Survival via high culture
In On the Open Road, a sort of post-apocalyptic Waiting for Godot with overtones of a philosophical buddy movie, Tesich surveys a range of topics: the role of the individual in a political structure based on tyranny, the purpose and value of art, the nature of love and friendship. Set “in a time and place of Civil War”, the play follows the shifting fortunes of Al and Angel, two “independents” who are trying to reach (in the play’s baldly stated irony) the Land of the Free. Al and Angel are scavengers, looting crumbling museums to gather the art of high culture they think will ensure their survival. When a new coalition government asks them to do a little job, however–kill Jesus–Al and Angel find that their troubles are just beginning.
An unwieldy script (the third draft ran as high as 160 pages), On the Open Road seems elliptical at best, moving from theme to theme without completely drawing focus to any. For Tesich, however, the form of the play is an intentional reaction against “the killing approach of America’s consumer-oriented appreciation” of art. “If you can |get it,” he explains, “you kill it. If you can |get it,’ you’re either wrong, your perception is twisted, or maybe what you’re looking at is something less than art itself.” Tesich envisions Jesus as a mute, tortured, cello-playing prisoner-of-war, grounding the play in an image that it isn’t possible to “get.”

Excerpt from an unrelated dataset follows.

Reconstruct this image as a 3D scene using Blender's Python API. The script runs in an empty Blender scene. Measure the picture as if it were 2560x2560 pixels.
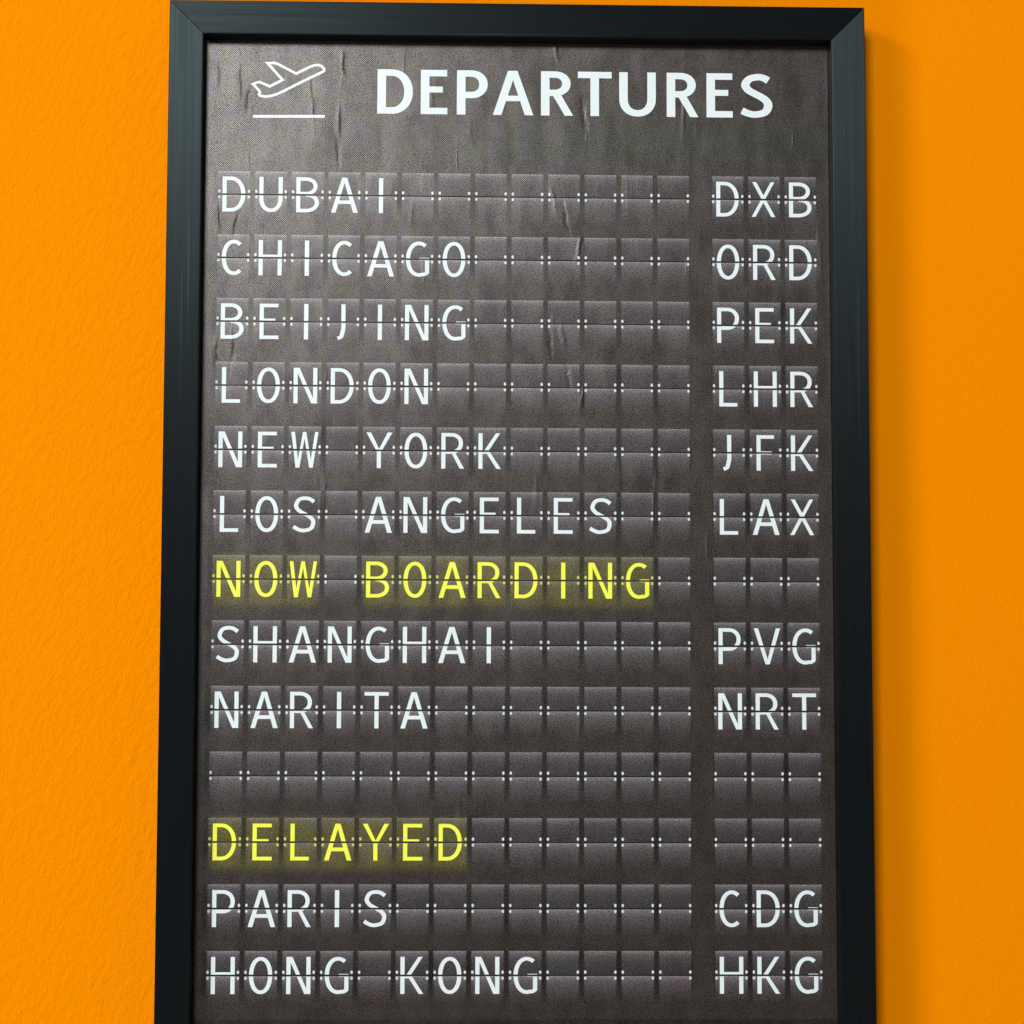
import bpy, bmesh, math, random
from mathutils import Vector, Matrix
from mathutils.geometry import delaunay_2d_cdt

sc = bpy.context.scene
# ------------------------------------------------------------------ camera
cam_d = bpy.data.cameras.new("camera")
cam_d.sensor_width = 36.0
cam_d.lens = 72.0
cam_d.clip_start = 0.05
cam_d.clip_end = 50.0
cam = bpy.data.objects.new("camera", cam_d)
cam.location = (0.12915, -1.10317, -0.27422)
cam.rotation_euler = (1.65087, -0.00366, -0.02908)
sc.collection.objects.link(cam)
sc.camera = cam

# ------------------------------------------------------------------ light: an indoor room, two lamps, an added low fill and the room's own dim glow
world = bpy.data.worlds.new("World")
sc.world = world
world.use_nodes = True
bg = world.node_tree.nodes["Background"]
bg.inputs[0].default_value = (1.0, 1.0, 1.0, 1)
bg.inputs[1].default_value = 0.15


def area(name, loc, aim, size, size_y, power, color):
    l = bpy.data.lights.new(name, 'AREA')
    l.shape = 'RECTANGLE'
    l.size = size
    l.size_y = size_y
    l.energy = power
    l.color = color
    o = bpy.data.objects.new(name, l)
    o.location = loc
    o.rotation_euler = (Vector(aim) - Vector(loc)).to_track_quat('-Z', 'Y').to_euler()
    sc.collection.objects.link(o)
    return o


MID = (0.15, 0.0, -0.1)
area("ceiling_lamp", (-0.60, -3.20, 1.10), MID, 0.75, 0.70, 82.0, (0.95, 1.0, 1.0))
area("side_lamp", (-2.15, -2.10, 1.22), MID, 0.68, 0.68, 36.0, (1.0, 0.98, 0.95))
area("low_fill", (-1.90, -2.10, -2.10), (0.0, 0.0, -0.45), 1.1, 1.1, 34.0, (1.0, 0.99, 0.96))  # unseen fill added low on the left to brighten the lower wall

sc.view_settings.view_transform = 'Standard'
sc.view_settings.look = 'None'
sc.view_settings.gamma = 1.0
sc.view_settings.exposure = 0.0

# ------------------------------------------------------------------ dimensions (metres)
MM = 0.001
P = 0.020            # pitch of the columns
Q = 0.03498          # pitch of the rows
CW = 0.01754         # width of one printed flap
XL, XR, ZT, RW = -0.02652, 0.35342, 0.09210, 0.01863   # frame
ZB = -0.492
DEPTH = 0.010        # face of the frame to the canvas
BACK = 0.0145
WALL = 0.0165
TH = 0.00182


# ------------------------------------------------------------------ helpers
def link(o, parent=None):
    sc.collection.objects.link(o)
    if parent is not None:
        o.parent = parent
    return o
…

Robert Falls, artistic director of the Goodman and helmsman for both The Speed of Darkness and On the Open Road, attributes the playwright’s new emphasis on sounds and images to his time in Hollywood. “The movies have expanded Steve’s imagination; he thinks on a larger scale, visually and lyrically. He’s among the most fluid writers I’ve ever seen,” Falls says admiringly. “He keeps himself constantly evolving and changing. He’s great to work with in rehearsal for that reason, because he’s able to see the large picture.”
For Tesich, the large picture remains not just the stage, but society. “There was a time, I think,” he says, “when a majority of people lived what I would call lives rooted in reality. That reality could become so powerful that they would want an escape from it in what’s called entertainment. I now honestly feel that people live in |unreality.’ The purpose of art now must be just the opposite–to remind people of what they’ve abandoned.”